Advocate: You use an epigraph from “Antigone” for Leaf Storm.

García Márquez: I feel there’s something from Sophocles in all my books, because of what we were saying at the beginning, that every great writer’s main concern is what happens to people.

Advocate: I’m not sure this question can be answered, but can you say what characterizes or defines that current of Spanish literature?

García Márquez: It’s very complicated. For a complicated question I’ll give you a complicated answer. And for a grandiloquent question I’ll give you a grandiloquent answer. The main value of Spanish literature is the quest for true identity.

Advocate: What sort of differences do you see, then, between contemporary Latin American writers and Spanish writers? It’s been said that the Latin Americans are much more fertile and imaginative.

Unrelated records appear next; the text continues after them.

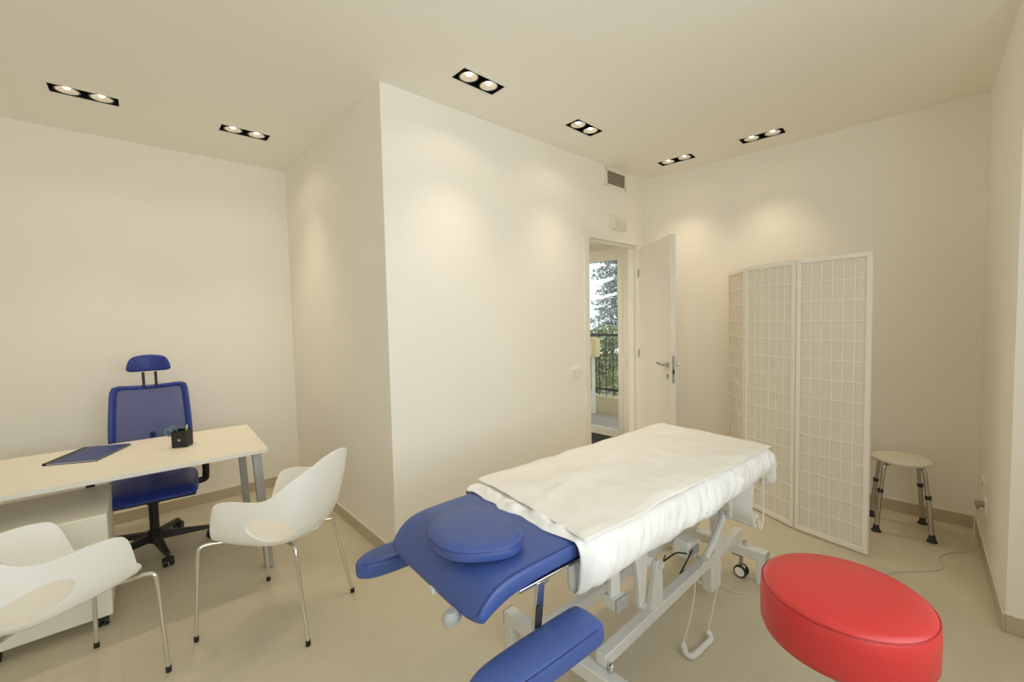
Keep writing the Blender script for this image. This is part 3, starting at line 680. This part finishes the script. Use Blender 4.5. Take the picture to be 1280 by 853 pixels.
# steel frame under the pads
m = MB()
for s in (-1, 1):
    m.bar((-1.09, V0 + s * 0.270, ZT - 0.065), (-0.62, V0 + s * 0.270, ZT - 0.065), 0.020, 0.010)
m.bar((-0.98, V0 - 0.27, ZT - 0.08), (-0.98, V0 + 0.27, ZT - 0.08), 0.03, 0.02); m.bar((-0.66, V0 - 0.27, ZT - 0.08), (-0.66, V0 + 0.27, ZT - 0.08), 0.03, 0.02)
m.build('head_frame', M_chrome, bd, bevel=0.002)
m = MB()
for s in (-1, 1): m.bar((-0.53, V0 + s * 0.24, ZT - 0.085), (0.52, V0 + s * 0.24, ZT - 0.085), 0.03, 0.04)
for u in (-0.51, -0.05, 0.48): m.bar((u, V0 - 0.24, ZT - 0.085), (u, V0 + 0.24, ZT - 0.085), 0.03, 0.04)
m.build('upper_frame', M_frame, bd, bevel=0.003)
# arm pads on chrome brackets
for s in (-1, 1):
    vc = V0 + s * 0.365; m = MB(); R_ = []
    pu = [(-0.895, .052), (-0.90, .060), (-0.93, .064), (-1.10, .064), (-1.22, .061), (-1.28, .050), (-1.312, .032), (-1.325, .010)]
    for u, w in pu:
        e = 0.006 if u in (-0.895,) else 0
        zt = 0.603 - (0.012 if w < .04 else 0) - e * 1.5; zb = 0.530 + (0.006 if w < .04 else 0) + e
        ring = [(-w * .80, zb), (-w, zb + .016), (-w, zt - .016), (-w * .86, zt - .003), (-w * .4, zt + .003), (w * .4, zt + .003), (w * .86, zt - .003), (w, zt - .016), (w, zb + .016), (w * .80, zb)]
        R_.append([(u, vc + a, z) for a, z in ring])
    m.grid([r + [r[0]] for r in R_]); m.bm.faces.new([m.bm.verts.new(p) for p in R_[0]]); m.bm.faces.new([m.bm.verts.new(p) for p in R_[-1]][::-1])
    ap = m.build('arm_pad', M_bluevinyl, bd, sub=2)
    m = MB(); m.tube(catmull([(u, vc - w * .93, .5945) for u, w in pu[2:7]], 4), 0.0020, 6); m.build('piping', M_blueseam, ap)
    m = MB(); vb = V0 + s * 0.278
    m.bar((-1.010, vb, ZT - 0.065), (-1.035, vb, 0.505), 0.012, 0.030, (1, 0, 0)); m.bar((-1.035, vb - s * .01, 0.515), (-1.06, vc + s * .02, 0.522), 0.03, 0.010)
    m.build('arm_bracket', M_chrome, bd, bevel=0.002)
    m = MB(); m.bar((-1.026, vb + s * .010, ZT - 0.13), (-1.040, vb + s * .010, 0.515), 0.007, 0.018, (1, 0, 0)); m.build('gas_strut', M_rubber, bd, bevel=0.002)
# levers under the nose
m = MB(); m.tube(catmull([(-1.08, V0 - .10, ZT - .09), (-1.18, V0 - .13, ZT - .115), (-1.235, V0 - .165, ZT - .118)], 4), [0.010] * 8 + [0.010], 10)
m.lathe([(0, -.022), (.02, -.020), (.026, -.005), (.026, .006), (.018, .018), (0, .02)], (-1.245, V0 - .170, ZT - .120), 20, 1.15, .8); m.build('tilt_lever', M_frame2, bd)
m = MB(); m.tube([(-1.1, V0 - .05, ZT - .09), (-1.232, V0 - .045, ZT - .108)], .008, 8); m.box((-1.232, V0 - .045, ZT - .108), (.022, .022, .016)); m.build('catch', M_frame, bd)
# base: two rails on two cross beams
ZB0, ZB1 = 0.130, 0.184
m = MB(); m.bar((-0.640, -0.335, 0.212), (0.705, -0.250, 0.212), 0.046, 0.048); m.build('base_rail', M_frame, bd, bevel=0.004)
m = MB(); m.bar((-0.690, -0.085, 0.212), (0.66, -0.02, 0.212), 0.046, 0.048); m.build('base_rail', M_frame, bd, bevel=0.004)
for (u0, v0), (u1, v1), nm in (((-0.695, 0.14), (-0.640, -0.50), 'f'), ((0.585, 0.16), (0.632, -0.43), 'r')):
    m = MB(); m.bar((u0, v0, .158), (u1, v1, .158), 0.055, 0.054); cb = m.build('cross_beam', M_frame, bd, bevel=0.004)
    d = Vector((u1 - u0, v1 - v0, 0)).normalized()
    for e, sg in (((u0, v0), 1), ((u1, v1), -1)):
        c = Vector((*e, 0)) + d * sg * 0.024
        m = MB(); m.bar(Vector((c.x, c.y, 0.068)) - d * .024, Vector((c.x, c.y, 0.068)) + d * .024, 0.052, 0.134); m.build('leg_block', M_frame, cb, bevel=0.004)
        m = MB(); m.bar(Vector((e[0], e[1], .158)) - d * sg * .006, Vector((e[0], e[1], .158)) + d * sg * .001, 0.056, 0.055); m.build('end_cap', M_frame2, cb, bevel=0.003)
        cc = c + d * sg * 0.105 + Vector((-0.0, 0, 0)); m = MB()
        for k in (-1, 1):
            m.cyl(cc + Vector((k * .007, 0, .034)), cc + Vector((k * .024, 0, .034)), 0.034, seg=26)
        w_ = m.build('caster', M_black, cb, bevel=0.004)
        m = MB()
        for k in (-1, 1): m.cyl(cc + Vector((k * .020, 0, .034)), cc + Vector((k * .0262, 0, .034)), 0.026, seg=22)
        m.bar(cc + Vector((0, 0, .055)) - d * .02, cc + Vector((0, 0, .055)) + d * .02, .012, .02); m.build('wheel_hub', M_plastic, w_, bevel=0.002)
        m = MB(); m.bar(cc + Vector((0, 0, .06)), cc + Vector((0, 0, .135)), .016, .016, (1, 0, 0)); m.bar(cc + Vector((0, 0, .118)), cc - d * sg * -.05 + Vector((0, 0, .118)), .014, .012); m.build('caster_bracket', M_alu, w_)
    for f in (0.27, 0.72):
        p = Vector((u0, v0, .184)).lerp(Vector((u1, v1, .184)), f if nm == 'f' else f); p.z = .184
        if nm == 'f' and f > .5: p = Vector((-0.632, -0.375, .184))
        if nm == 'r' and f > .5: p = Vector((0.627, -0.318, .184))
        m = MB(); m.cyl(p, p + Vector((0, 0, .016)), .010, seg=16); m.lathe([(.008, .016), (.0115, .020), (.0115, .028), (.005, .034), (0, .035)], p, 16); m.build('bolt', M_chrome, cb)
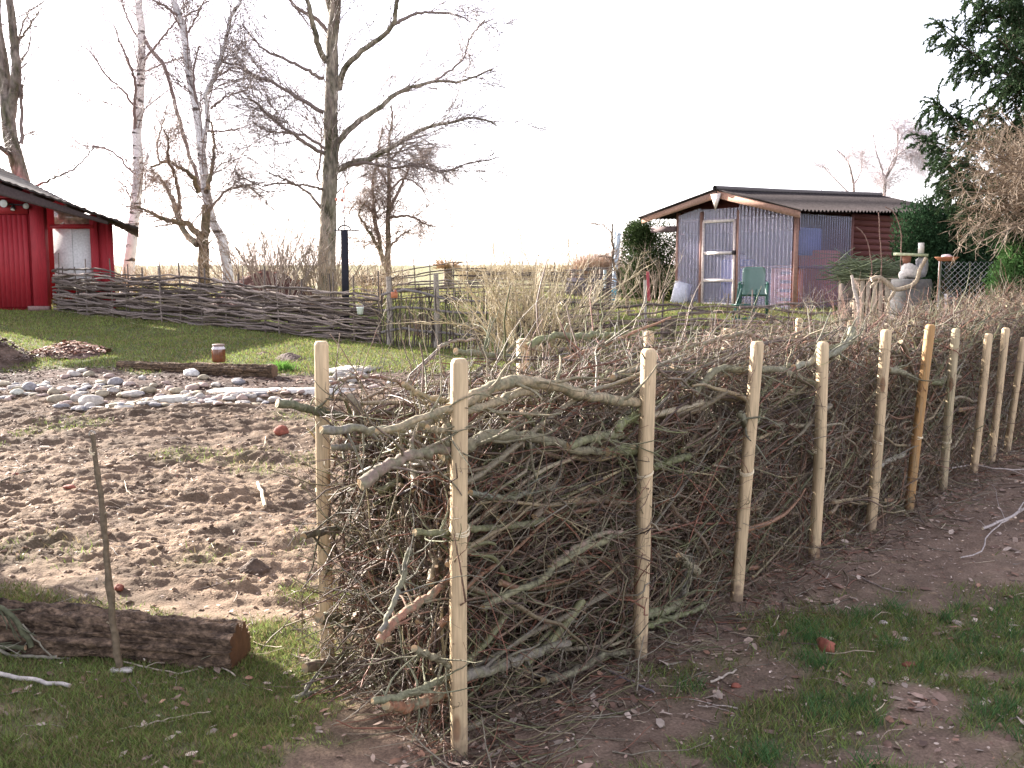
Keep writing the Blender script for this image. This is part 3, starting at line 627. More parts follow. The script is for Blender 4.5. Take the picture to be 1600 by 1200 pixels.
stick([(415, 690), (412, 708), (395, 728)], .004, .003, A3(.5, .4, .28), 'small curved pale twig on the bed above the peeled stick', 0)
stick([(0, 762), (35, 745), (80, 734)], .008, .004, DK, 'dark twig on the bed at the left edge', 2)
stick([(40, 790), (70, 778), (88, 766)], .008, .006, A3(.45, .37, .26), 'pale stick on the bed left of the stake', 1)
stick([(298, 735), (300, 755), (310, 768)], .003, .003, A3(.5, .4, .28), 'angular pale twig on the bed in the middle', 1)
stick([(195, 762), (205, 785), (245, 785), (270, 782)], .003, .002, A3(.5, .4, .28), 'bent straw twig on the bed right of the stake', 1)
stick([(1480, 742), (1520, 735), (1560, 742), (1640, 744)], .006, .005, A3(.42, .36, .32), 'long grey branch reaching in from the right edge beside the ninth post', 3, .06)
stick([(1535, 838), (1560, 826), (1600, 805), (1650, 770)], .009, .010, A3(.36, .31, .28), 'grey forked branch on the soil at the right edge', 5, .05)
stick([(1500, 880), (1535, 868), (1545, 845), (1600, 800)], .004, .004, A3(.36, .31, .28), 'thin curved grey twig under the forked branch', 1, .03)
stick([(1000, 942), (1080, 962), (1150, 975), (1220, 972)], .004, .003, DK, 'long dark twig on the soil between the second and third posts', 4, .02)
stick([(935, 1040), (985, 1065), (1025, 1082)], .005, .004, A3(.2, .17, .17), 'grey twig pointing right on the soil below the second post', 3)
stick([(1110, 1067), (1135, 1058), (1150, 1052)], .005, .004, A3(.4, .34, .27), 'short straight pale stick on the right foreground grass', 0)
stick([(1345, 905), (1380, 918), (1415, 925)], .004, .003, A3(.24, .19, .16), 'brown twig on the bare soil right of the fourth post', 0)
stick([(215, 980), (222, 1010), (224, 1046)], .003, .003, A3(.55, .48, .4), 'thin pale stem leaning on the rotten log', 0, .03)

# leaning stake
def stake():
    b = gp(188, 1050); t = thing('stake', 'slim grey-brown hazel stake standing upright in the left foreground', 'stake', b)
    tp = at(144, 678, b[1]+.02); P = resample([b-A3(0, 0, .05), b*.7+tp*.3+A3(-.004, 0, 0), b*.4+tp*.6+A3(.004, 0, 0), tp], 26, .002)
    R = np.linspace(.0155, .009, 26); R[9:11] *= 1.25; R[16:18] *= 1.2; R[21] *= 1.3
    MB().tubes(P, R, 10, A3(.15, .115, .075), cap=(.4, .32, .22)).build('stem', M['bark'], t, True)
    for k, sgn in ((10, -1), (17, 1), (6, -1)):
        mb = MB(); q = P[k]; mb.tubes(np.array([q, q+A3(.02*sgn, -.01, .012)]), np.array([.006, .004]), 6, A3(.3, .24, .16), cap=(.5, .4, .28)); mb.build('cut_knot', M['bark'], t, True)
    #mb.build('cut_knot', M['bark'], t, True)
    mb = MB(); twine(mb, tp-A3(0, 0, .05), .02, tp[2]-.07, rng); a = np.linspace(0, 5, 12)
    mb.tubes(np.stack([tp[0]+.012*np.cos(a), tp[1]+0*a, tp[2]+.012*np.sin(a)], 1), np.full(12, .003), 5, (.4, .36, .3)); mb.build('twine', M['plain'], t)
    c = gp(190, 1052); tag(MB().box(c+A3(0, 0, .012), (.09, .035, .012), .05, (.5, .46, .42)).build('wood_offcut', M['wood'], origin=c), 'small flat pale offcut at the foot of the stake', 'offcut')
stake()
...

García Márquez: In any case, because of the development of two different geographies and of the two different countries—because what has happened to Spain and what has happened to Latin America is so different—there is a clear divergence. Spanish writers nowadays are still concerned with getting out of the drama of the Civil War and then out of the swamp which was the Franco regime. Whereas in Latin America, there’ve been many different political and social movements for many years—they’ve forced writers to ask themselves “Who the hell are we?” Literature is a social product, even if its elaboration is individual. I can’t think of a Latin American writer who today would think of writing “Hamlet”, for instance. Or for that matter a Spanish writer who could write *Pedro Paramo *by Juan Rulfo. In spite of the differences between Latin America and Spain that are due to certain political and historical events, Hispanic literature as a whole still has a certain continuity. Maybe Latin American literature is richer and more interesting than that in Spain. Although Spain had the Arabic influence in the Middle Ages—which is reflected still and will continue to be reflected forever in Latin America—Latin America has had the great black element, and the great contributions of immigrants from all the countries of the world. It’s been said that Latin American nations are made up of all the wastes of Europe. Of course, this makes Latin America different, but there can be no question that there is one single, united Hispanic culture.

Advocate: I’d like to ask a simpler question, and that’s merely what contemporary writers you admire?

García Márquez: There are many and varied ones, because there are many different reasons and motives for my admiration. Whenever I’m asked that question I have the fear, not of making mistakes with the ones I name, but of making the mistake of not naming many others. And sometimes I am scared that what I say about other writers might be more influential than I’m aware of. Within the Latin American context, the one I admire most is the one who has written the least, and that is Juan Rulfo from Mexico. What do you think of Graham Greene?

Advocate: I like some of his novels very much.

García Márquez: I mention him because he is the only living, great English novelist that comes to mind. I think he is one of the greatest novelists of this century. But there are not many good English writers now. Their ninetheenth-century [sic] achievement was what was most remarkable. No one’s ever equaled that. The Americans were the only people to come close. With Hawthorne, Poe, Melville, and el loco de Mississippi.

Advocate: Mark Twain?

García Márquez: Mark Twain. And the next generation, with Hemingway and Faulkner. But no one’s ever come up to the English.

Advocate: What about the nineteenth-century Russians?

García Márquez: There are simply more English novelists—the total mass is so much greater. And that means there is more flexibility, more variety. The Russians have surpassed the English on some themes, on some particular topics, but not in everything, or even most things. They’re like the Americans, specializing in certain things. Is Melville read in America, outside of schools? He is full of splendid things. I think he was the greatest writer America has had.

Advocate: Do you have any advice for people beginning to write?

García Márquez: The only possible advice is to keep on writing, to continue and continue to write.